中国は生産年齢人口の減少などが経済成長に影を落とすため、伸び率は4・7%で、17年実績(10・3%)からは減速するものの、諸外国と比べれば引き続き高い水準にあると見込んでいる。
グローバル需要の内訳(海外トラック輸送量、みずほ銀行産業調査部作成)※クリックで拡大
新興国では地場企業と連携し物流高度化を提唱
中期的な予測からは、日本国内の需要の伸びが海外より低いことが見込まれている。こうした状況を踏まえ、リポートは主に日系のフォワーダー、3PL事業者が進むべき方向性を提案している。
成長が際立つ海外の物流企業は、大規模なM&Aと買収後の統合作業(PMI)徹底を代表的な成長手法にしていると分析。日系物流企業は収益性が海外勢力から劣後しているとして「プレゼンスを向上させていくためには、増加が期待される海外需要の取り込みを行うとともに、収益性の改善を着実に図っていくことが必要」と指摘している。
貨物量の確保には日系だけでなく海外の日系企業獲得が鍵になるため、「日系物流企業がグローバルトップを目指すのであれば、大規模なM&Aも選択肢として考慮に入れるべき」と強調。先進国ではこうした手法が有効と提唱した。
一方、アジアなどの新興国は高品質な物流へのニーズが今後増えると予想されるため、「日系物流企業は複数の地場物流企業をパートナーとして組織化し、効率的な輸送ネットワークを構築するなど、既存の物流ノウハウを活用して現地の物流高度化を行う余地が大きい」との見方を示した。

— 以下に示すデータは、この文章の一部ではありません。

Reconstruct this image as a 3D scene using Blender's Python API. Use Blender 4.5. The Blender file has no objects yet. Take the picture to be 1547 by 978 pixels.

同時に、アジア発やアジア域内の物流需要を勝ち取るには、大手海外物流企業と手を組むことも有効と解説。海外事業強化を進めるに際しては、全体としてITシステムを通じたグローバルベースでの業務標準化が奏功すると予想している。
国内事業は、昨今広がっている物流の共同化を受け「物流効率化のみならず、相互補完によるサービスの総合化を通じて荷主のサプライチェーン全体の捕捉に役立ち、アウトソースニーズの着実な取り込みにもつながる」との考えを示した。AI(人工知能)やIoT(モノのインターネット)などの先進技術活用についても、他社と連携しつつ継続的に対応していくことを呼び掛けた。